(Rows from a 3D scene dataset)
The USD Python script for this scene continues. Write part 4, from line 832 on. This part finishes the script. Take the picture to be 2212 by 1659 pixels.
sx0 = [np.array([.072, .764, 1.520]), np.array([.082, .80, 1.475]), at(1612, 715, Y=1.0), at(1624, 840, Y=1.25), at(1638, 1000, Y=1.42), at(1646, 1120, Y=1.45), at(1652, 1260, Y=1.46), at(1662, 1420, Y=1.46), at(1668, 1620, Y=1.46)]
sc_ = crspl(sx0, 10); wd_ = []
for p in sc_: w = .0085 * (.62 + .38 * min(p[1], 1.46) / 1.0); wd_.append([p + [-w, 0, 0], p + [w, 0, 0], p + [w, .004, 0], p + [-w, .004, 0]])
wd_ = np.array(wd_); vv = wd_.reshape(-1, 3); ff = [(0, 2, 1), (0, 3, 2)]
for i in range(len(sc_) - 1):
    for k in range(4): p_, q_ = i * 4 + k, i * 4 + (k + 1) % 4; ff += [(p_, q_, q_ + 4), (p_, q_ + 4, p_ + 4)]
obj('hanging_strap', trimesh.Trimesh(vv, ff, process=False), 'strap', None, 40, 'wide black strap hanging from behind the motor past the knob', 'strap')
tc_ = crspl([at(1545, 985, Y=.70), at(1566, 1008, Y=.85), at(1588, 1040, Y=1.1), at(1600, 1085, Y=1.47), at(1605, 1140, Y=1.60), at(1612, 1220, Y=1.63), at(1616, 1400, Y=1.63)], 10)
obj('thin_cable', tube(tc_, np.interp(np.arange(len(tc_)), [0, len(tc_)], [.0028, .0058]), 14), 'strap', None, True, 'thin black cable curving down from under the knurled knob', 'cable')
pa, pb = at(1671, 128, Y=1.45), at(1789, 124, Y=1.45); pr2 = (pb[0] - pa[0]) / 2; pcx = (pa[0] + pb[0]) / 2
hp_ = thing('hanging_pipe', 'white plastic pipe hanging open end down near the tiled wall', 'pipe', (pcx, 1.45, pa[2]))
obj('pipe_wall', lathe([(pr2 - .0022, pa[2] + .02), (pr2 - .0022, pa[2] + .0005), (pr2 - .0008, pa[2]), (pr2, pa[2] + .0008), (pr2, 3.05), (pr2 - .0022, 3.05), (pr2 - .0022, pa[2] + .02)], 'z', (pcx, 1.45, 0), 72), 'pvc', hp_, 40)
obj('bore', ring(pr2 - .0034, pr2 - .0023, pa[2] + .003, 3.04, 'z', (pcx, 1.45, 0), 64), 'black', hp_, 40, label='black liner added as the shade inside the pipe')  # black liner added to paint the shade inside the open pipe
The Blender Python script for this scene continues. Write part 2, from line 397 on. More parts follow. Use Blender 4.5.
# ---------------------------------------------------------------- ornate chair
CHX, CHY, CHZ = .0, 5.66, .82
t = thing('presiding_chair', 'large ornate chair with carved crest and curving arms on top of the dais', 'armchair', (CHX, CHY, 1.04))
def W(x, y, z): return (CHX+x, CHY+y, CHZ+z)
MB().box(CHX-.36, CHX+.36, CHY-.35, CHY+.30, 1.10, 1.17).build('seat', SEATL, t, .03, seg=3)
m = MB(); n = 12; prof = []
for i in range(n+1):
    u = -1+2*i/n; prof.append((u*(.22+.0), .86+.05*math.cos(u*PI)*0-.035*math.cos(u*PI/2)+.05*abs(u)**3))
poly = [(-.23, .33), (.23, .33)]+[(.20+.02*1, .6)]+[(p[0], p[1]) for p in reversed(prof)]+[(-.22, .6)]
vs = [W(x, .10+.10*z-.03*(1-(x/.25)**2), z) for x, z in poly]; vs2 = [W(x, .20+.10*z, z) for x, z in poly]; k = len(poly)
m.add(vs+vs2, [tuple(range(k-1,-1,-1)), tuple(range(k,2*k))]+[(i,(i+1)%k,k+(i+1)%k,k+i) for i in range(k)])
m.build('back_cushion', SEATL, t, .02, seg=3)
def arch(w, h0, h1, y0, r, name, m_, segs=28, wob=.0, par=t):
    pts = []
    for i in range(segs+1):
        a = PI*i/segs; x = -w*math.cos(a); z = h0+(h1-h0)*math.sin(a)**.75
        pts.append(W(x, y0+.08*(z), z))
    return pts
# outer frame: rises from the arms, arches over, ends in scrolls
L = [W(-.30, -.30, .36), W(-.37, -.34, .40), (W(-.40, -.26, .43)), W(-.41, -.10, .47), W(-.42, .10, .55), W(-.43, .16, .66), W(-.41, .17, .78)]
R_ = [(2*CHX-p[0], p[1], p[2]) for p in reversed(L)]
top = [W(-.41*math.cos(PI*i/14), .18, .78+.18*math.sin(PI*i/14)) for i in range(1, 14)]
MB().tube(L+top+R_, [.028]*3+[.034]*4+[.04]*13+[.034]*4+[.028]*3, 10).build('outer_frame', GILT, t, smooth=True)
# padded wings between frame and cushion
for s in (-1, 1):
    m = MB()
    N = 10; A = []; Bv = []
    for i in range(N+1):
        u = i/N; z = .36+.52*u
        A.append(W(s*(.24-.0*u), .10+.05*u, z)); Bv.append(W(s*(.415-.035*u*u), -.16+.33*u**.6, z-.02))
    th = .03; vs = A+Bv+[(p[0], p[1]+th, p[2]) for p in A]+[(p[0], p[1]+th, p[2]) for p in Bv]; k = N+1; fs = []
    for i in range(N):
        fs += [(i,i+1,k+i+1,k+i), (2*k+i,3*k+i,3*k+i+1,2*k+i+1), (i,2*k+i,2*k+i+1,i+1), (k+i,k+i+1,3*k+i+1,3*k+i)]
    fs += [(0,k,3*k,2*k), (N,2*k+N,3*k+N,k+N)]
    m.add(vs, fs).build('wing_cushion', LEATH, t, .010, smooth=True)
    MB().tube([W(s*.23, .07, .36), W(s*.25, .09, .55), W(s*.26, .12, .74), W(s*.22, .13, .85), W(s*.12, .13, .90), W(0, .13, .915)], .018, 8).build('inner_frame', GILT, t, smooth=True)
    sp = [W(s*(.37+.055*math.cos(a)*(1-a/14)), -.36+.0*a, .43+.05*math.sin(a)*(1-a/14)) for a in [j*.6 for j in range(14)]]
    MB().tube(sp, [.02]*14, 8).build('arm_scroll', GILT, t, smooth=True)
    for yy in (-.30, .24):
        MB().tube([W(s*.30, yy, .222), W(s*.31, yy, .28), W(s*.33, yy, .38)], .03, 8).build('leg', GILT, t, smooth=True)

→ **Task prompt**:
Spot every line that holds "continues" and copy it.

→ **Full solution**:
The USD Python script for this scene continues. Write part 4, from line 832 on. This part finishes the script. Take the picture to be 2212 by 1659 pixels.
The Blender Python script for this scene continues. Write part 2, from line 397 on. More parts follow. Use Blender 4.5.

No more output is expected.